79 & 80 – Gennaio & Febbraio ‘92

gennaio , 1992

I due farfalloni detestano il Giappone senza esserci mai stati: quindi, probabilmente la loro avversione è priva di fondamento, e si è potuta costituire perché anche noi siamo vittime di un cliché di lacche, paraventi e ventagli trasmessoci dalla convenzione folcloristica; però non ci piacciono neppure i tintinnanti pianoforti, i monotoni compositori e l’imperversante squallida pseudo-anti-retorica dello scomparso ed osannato Mishima. Ancora noi proviamo avversione per quell’orda di formiche che invadono Roma coi loro torpedoni e la fotografano senza neppure guardarla. Ma quello che massimamente detestiamo è la cucina giapponese che ci pare cadaverica ed insapore, sempre con le stesse tristi caratteristiche sia che venga preparata nei grandi e piccoli ristoranti, sia che venga fatta in casa da «autentici» giapponesi.

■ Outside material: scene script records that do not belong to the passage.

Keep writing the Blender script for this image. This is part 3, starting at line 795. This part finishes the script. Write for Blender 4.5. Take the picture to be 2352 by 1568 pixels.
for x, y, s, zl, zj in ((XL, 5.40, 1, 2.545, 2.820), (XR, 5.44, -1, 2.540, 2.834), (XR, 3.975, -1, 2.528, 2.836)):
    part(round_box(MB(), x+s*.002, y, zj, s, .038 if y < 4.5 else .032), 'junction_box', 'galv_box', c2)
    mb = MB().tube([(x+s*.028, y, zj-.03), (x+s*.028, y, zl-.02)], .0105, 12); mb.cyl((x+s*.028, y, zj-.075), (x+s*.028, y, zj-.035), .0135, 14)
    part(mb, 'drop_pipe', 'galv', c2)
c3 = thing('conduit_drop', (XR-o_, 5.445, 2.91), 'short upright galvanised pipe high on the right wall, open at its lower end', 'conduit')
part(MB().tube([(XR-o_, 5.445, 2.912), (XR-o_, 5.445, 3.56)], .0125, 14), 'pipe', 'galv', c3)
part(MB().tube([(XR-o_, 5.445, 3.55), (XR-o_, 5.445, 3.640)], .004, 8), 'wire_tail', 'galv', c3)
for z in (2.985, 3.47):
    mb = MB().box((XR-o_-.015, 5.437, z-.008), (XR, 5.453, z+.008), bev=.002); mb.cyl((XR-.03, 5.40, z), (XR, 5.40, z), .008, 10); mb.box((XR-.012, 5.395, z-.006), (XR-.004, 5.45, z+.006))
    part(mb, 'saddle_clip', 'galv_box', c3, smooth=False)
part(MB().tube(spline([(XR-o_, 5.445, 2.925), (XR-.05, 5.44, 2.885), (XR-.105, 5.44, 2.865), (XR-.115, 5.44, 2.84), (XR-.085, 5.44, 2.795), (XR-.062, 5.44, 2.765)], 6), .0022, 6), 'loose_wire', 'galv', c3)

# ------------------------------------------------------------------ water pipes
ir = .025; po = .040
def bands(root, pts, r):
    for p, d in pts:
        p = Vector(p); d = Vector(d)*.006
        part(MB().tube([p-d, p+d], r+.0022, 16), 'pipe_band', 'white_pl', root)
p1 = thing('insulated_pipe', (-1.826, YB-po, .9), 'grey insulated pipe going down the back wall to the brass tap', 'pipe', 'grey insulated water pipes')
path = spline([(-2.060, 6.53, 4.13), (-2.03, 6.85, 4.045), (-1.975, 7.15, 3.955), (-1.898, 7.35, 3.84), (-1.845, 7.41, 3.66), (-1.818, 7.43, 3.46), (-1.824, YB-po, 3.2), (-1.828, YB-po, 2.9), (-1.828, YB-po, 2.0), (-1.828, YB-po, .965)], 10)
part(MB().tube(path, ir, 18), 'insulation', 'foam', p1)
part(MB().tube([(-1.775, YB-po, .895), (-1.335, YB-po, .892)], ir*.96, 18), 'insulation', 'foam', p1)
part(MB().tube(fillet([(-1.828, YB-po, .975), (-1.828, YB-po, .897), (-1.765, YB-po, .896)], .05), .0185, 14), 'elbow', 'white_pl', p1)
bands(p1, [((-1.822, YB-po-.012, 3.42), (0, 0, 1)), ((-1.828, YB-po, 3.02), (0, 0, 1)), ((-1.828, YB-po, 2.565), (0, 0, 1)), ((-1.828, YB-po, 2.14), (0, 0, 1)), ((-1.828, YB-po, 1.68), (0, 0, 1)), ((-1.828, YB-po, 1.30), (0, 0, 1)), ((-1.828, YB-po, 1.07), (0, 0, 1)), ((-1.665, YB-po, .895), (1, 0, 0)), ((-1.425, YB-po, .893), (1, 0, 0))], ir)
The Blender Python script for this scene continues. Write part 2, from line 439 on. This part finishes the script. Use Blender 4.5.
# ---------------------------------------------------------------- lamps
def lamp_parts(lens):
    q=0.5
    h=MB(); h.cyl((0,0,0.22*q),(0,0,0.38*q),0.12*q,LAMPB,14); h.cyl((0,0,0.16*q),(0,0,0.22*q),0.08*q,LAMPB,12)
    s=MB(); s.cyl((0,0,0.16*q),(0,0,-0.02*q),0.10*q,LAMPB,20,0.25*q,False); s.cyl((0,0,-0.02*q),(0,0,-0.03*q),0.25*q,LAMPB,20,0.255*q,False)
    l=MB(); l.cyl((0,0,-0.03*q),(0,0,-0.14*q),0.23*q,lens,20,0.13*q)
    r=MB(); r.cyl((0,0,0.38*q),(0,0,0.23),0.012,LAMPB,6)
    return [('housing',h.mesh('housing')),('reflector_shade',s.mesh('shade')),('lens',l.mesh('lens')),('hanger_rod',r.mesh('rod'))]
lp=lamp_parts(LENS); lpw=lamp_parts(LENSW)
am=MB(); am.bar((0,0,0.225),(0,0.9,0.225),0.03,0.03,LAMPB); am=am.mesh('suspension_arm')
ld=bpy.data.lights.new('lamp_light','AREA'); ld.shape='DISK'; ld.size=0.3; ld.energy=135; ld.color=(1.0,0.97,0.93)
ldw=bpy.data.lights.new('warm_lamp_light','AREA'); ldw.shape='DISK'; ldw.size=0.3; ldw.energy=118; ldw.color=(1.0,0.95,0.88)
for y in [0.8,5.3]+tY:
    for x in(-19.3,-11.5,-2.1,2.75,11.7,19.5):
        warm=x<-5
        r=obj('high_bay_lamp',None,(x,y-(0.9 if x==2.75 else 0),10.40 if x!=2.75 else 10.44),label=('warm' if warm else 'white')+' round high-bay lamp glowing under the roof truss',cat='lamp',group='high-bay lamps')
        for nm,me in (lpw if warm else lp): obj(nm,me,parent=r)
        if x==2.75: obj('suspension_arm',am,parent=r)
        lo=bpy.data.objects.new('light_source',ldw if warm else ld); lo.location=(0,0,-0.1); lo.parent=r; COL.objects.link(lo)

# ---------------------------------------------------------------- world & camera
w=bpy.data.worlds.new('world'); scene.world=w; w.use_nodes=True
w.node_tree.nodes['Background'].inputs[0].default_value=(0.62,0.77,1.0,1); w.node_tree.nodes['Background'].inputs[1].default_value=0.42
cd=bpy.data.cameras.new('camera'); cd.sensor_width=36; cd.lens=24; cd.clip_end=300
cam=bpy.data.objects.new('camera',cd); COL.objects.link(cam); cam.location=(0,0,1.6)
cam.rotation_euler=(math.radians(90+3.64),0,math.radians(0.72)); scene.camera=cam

Può darsi che se un giorno, con un gesto masochistico, andremo in quella lontana terra, riusciremo a mettere fine ad un razzismo così preconcetto e potremo così cambiare finalmente idea. Per questo il nostro giudizio sul libro di Banana Yoshimoto, Kitchen è quanto di meno obiettivo si possa immaginare, ma qualche volta è necessario esprimere anche il peggio di sé. Non riusciamo proprio a capire perché i racconti che compomgono questo volumetto siano diventati così famosi: la scrittura è minuziosa e rileccata, le descrizioni sono prive di interesse. Le sensazioni soggettive sono descritte con minuzia iper-realistica, come i colori, gli odori e gli ambienti. Due sono i temi che esplicitamente vogliono essere proposti in parallelo alla riflessione di chi legge: la cucina (intesa sia come arte della preparazione dei cibi, sia come spazio in cui queste operazioni avvengono e in cui si svolge una parte della vita) e la morte. L’elaborata descrizione delle ricette e della loro preparazione è però assolutamente asettica e non stimola in chi legge più appetito di quanto non lo stimoli la reiterata riflessione sulla morte dei più diversi personaggi: giovani e vecchi, uomini, donne o transessuali. La riflessione in prima persona sembra quella di una creatura che non prova sentimenti se non in funzione della descrizione degli stessi, con il risultato di allontanare dal lettore ogni interesse per una realtà che è palesemente solo di carta.